Urteil in Indien Millionen Indigenen droht Vertreibung
Millionen Ureinwohner in Indien müssen ihren angestammten Lebensraum in Wäldern verlassen. Das urteilte der Oberste Gerichtshof nach Klagen von Naturschützern. Hilfsorganisationen sind entsetzt.
Von Bernd Musch-Borowska, ARD-Studio Neu-Delhi
Nach einem Urteil des Obersten Gerichtshofes in Indien müssen Millionen Angehörige indigener Völker ihren Lebensraum verlassen. Der Supreme Court gab einer Klage von mehreren Naturschutzverbänden gegen die Besiedlung der Wälder statt und ordnete die Vertreibung von Menschen an, die keine verbrieften Landrechte für die Wälder besitzen.

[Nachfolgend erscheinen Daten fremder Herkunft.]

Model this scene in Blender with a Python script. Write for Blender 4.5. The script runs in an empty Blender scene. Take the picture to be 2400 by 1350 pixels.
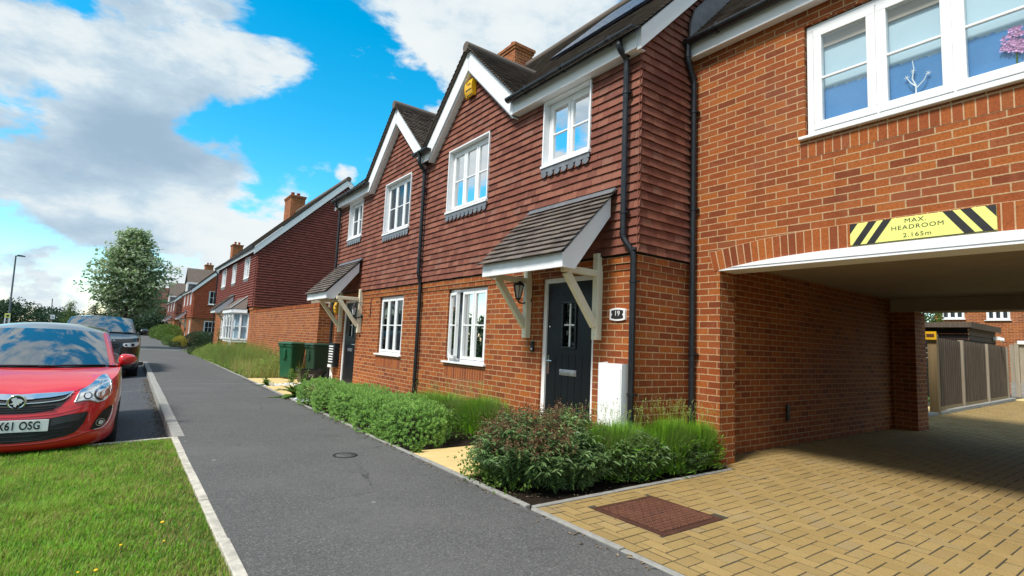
import bpy, bmesh, math, random
import numpy as np
from mathutils import Vector, Matrix
from mathutils.bvhtree import BVHTree
random.seed(7); rng = np.random.default_rng(11)
S = bpy.context.scene
COL = S.collection
R = math.radians

# ------------------------------------------------------------------ camera
cam_d = bpy.data.cameras.new('camera'); cam = bpy.data.objects.new('camera', cam_d); COL.objects.link(cam)
S.camera = cam
cam_d.sensor_width = 36.0; cam_d.lens = 18.475
cam_d.clip_start = 0.05; cam_d.clip_end = 5000
RIGHT = Vector((0.80140, -0.59653, 0.04370)); UP = Vector((-0.09651, -0.05685, 0.99371)); FWD = Vector((0.59029, 0.80057, 0.10313))
cam.matrix_world = Matrix(((RIGHT.x, UP.x, -FWD.x, 0), (RIGHT.y, UP.y, -FWD.y, 0), (RIGHT.z, UP.z, -FWD.z, 1.24), (0, 0, 0, 1)))

# ------------------------------------------------------------------ exposure
S.view_settings.view_transform = 'Standard'; S.view_settings.look = 'None'
S.view_settings.exposure = 0.62; S.view_settings.gamma = 1.0
S.render.engine = 'CYCLES'
S.cycles.max_bounces = 8; S.cycles.transparent_max_bounces = 16

# ------------------------------------------------------------------ sun
SUN_AZ, SUN_EL = R(262), R(53)          # azimuth measured from +Y towards +X
sun_d = bpy.data.lights.new('sun', 'SUN'); sun_d.energy = 3.3; sun_d.angle = R(13); sun_d.color = (1, .95, .87)
sun = bpy.data.objects.new('sun', sun_d); COL.objects.link(sun)
sdir = Vector((math.sin(SUN_AZ)*math.cos(SUN_EL), math.cos(SUN_AZ)*math.cos(SUN_EL), math.sin(SUN_EL)))
sun.rotation_euler = (-sdir).to_track_quat('-Z', 'Y').to_euler(); sun.location = sdir*50

# ------------------------------------------------------------------ sky with broken cloud
W = bpy.data.worlds.new('World'); S.world = W; W.use_nodes = True
wt = W.node_tree; wt.nodes.clear()
def wn(t, **k):
    n = wt.nodes.new(t)
    for a, b in k.items(): setattr(n, a, b)
    return n
def wl(a, b): wt.links.new(a, b)
def wmath(op, a, b=None, c=None, clamp=False):
    n = wn('ShaderNodeMath', operation=op); n.use_clamp = clamp
    for i, v in enumerate((a, b, c)):
        if v is None: continue
        if isinstance(v, (int, float)): n.inputs[i].default_value = v
        else: wl(v, n.inputs[i])
    return n.outputs[0]
wtc = wn('ShaderNodeTexCoord'); wdir = wtc.outputs['Generated']
sky = wn('ShaderNodeTexSky', sky_type='NISHITA'); sky.sun_disc = False
sky.sun_elevation = SUN_EL; sky.sun_rotation = SUN_AZ; sky.air_density = 1.0; sky.dust_density = 0.4; sky.ozone_density = 2.0
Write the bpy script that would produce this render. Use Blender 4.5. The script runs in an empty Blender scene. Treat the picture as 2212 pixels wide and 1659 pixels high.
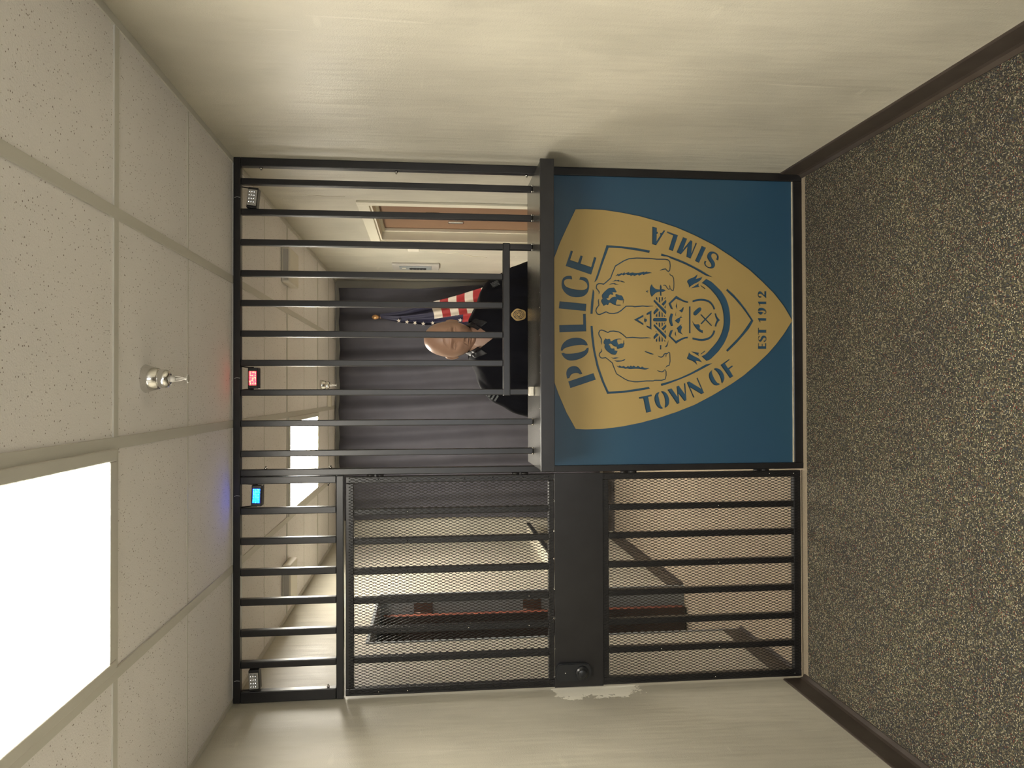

Das bislang gültige indische Forstgesetz garantierte all jenen indigenen Völkern, die mindestens drei Generationen in einer bestimmten Region lebten, das Recht auf dieses Land. Naturschützer hatten dagegen geklagt, weil ihrer Ansicht nach dadurch der Lebensraum für wilde Tiere eingeschränkt wurde. Dieser Auffassung schloss sich jetzt der Oberste Gerichtshof an. Als Frist für die Räumung der gemäß dem Urteil unrechtmäßig besiedelten Wälder setzte das Gericht den 24. Juli.
Bis zu acht Millionen Betroffene
Nach Einschätzungen der Menschenrechtsorganisation Survival International sind von der Entscheidung mehr als eine Million Familien in 16 Bundesstaaten betroffen. "Diese Entscheidung ist ein Todesurteil für Millionen Indigene in Indien, Landraub in epischem Ausmaß und eine monumentale Ungerechtigkeit", kritisierte Stephen Corry, Direktor der Organisation.
Insgesamt, so heißt es, könnten bis zu acht Millionen Menschen in den nächsten fünf Monaten von Vertreibung bedroht sein. In Indien leben mehr als 100 Millionen Menschen, die indigenen Völkern angehören und als Ureinwohner des indischen Subkontinents gelten.
Kritik an Regierung
Die ersten Reaktionen in den indischen Medien fallen unterschiedlich aus. So gibt es unter anderem Kritik an der Regierung in Delhi, die nicht mal einen Vertreter zur Verhandlung vor dem Obersten Gericht geschickt habe, um die Rechte der indigenen Bevölkerung zu unterstützen.
Außerdem seien viele der schon vor Jahren gestellten Anträge indigener Völker zur Anerkennung ihrer Landrechte in der schleppenden indischen Bürokratie stecken geblieben. Dadurch würden viele der jetzt Betroffenen nur wegen noch ausstehender Behördenentscheidungen, ihre Heimat verlieren.